Особое внимание наше правительство уделяет аграрной проблеме. У многих крестьян нет земли. Мы предполагаем распределить все пустующие земли среди бедняков, постепенно создавать в деревне кооперативы, помогать им кредитами. Ежегодно сельские жители терпят большой ущерб от наводнений во время муссонных дождей. Мы планируем широкое ирригационное строительство. Если удастся укротить стихию, урожай возрастет и страна сможет обеспечить себя продовольствием. Эти задачи мы намерены решать вместе со всем народом и в сотрудничестве с другими прогрессивными партиями.

КТО НАПРАВЛЯЛ УБИЙЦ?

Дакка, 18 января — 22 марта

Вдоль серой каменной стены на высоте в полтора человеческих роста протянута колючая проволока. На воротах вывеска: «Институт физической культуры». За оградой видны несколько двух- и трехэтажных зданий — учебные корпуса и общежития. На крышах оборудованы огневые точки, обложенные мешками с песком. Посреди баскетбольной площадки вырыт блиндаж.

— Кто вы такие?

Узнав, что мы советские журналисты, незнакомец протягивает руку.

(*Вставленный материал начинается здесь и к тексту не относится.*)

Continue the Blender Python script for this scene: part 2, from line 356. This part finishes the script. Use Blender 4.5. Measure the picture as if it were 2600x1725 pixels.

— Вы наши друзья. Для вас двери всегда открыты.

Встретившего нас бенгальца зовут Хан Маджлис. Он директор Института физкультуры, здание которого в годы правления военной хунты было одним из самых зловещих мест в Дакке. Здесь располагался штаб организации ультраправых религиозных фанатиков «Аль Бадар».

— Альбадаровцы появились здесь в начале сентября. Их было легко распознать: они носили униформу — шаровары и рубахи пепельного цвета, все отращивали бороду, подстриженную клином, — возможно, считали это признаком ортодоксального мусульманина, — были вооружены новенькими карабинами и автоматами китайского производства.

Студентов, преподавателей, сотрудников выгнали из общежития. Выселили и меня, но я все это время снимал комнатушку в доме по соседству и оказался очевидцем того, что происходило на территории института.

Директор вводит нас в гимнастический зал. Шведские стенки, баскетбольные щиты… Трудно представить себе, что совсем недавно здесь была камера пыток и спортивные кольца, свисавшие с потолка, использовались в качестве дыбы. Но это так. Институт в последние месяцы оккупационного режима был превращен в концентрационный лагерь. Сюда ежедневно доставляли арестованных бенгальцев.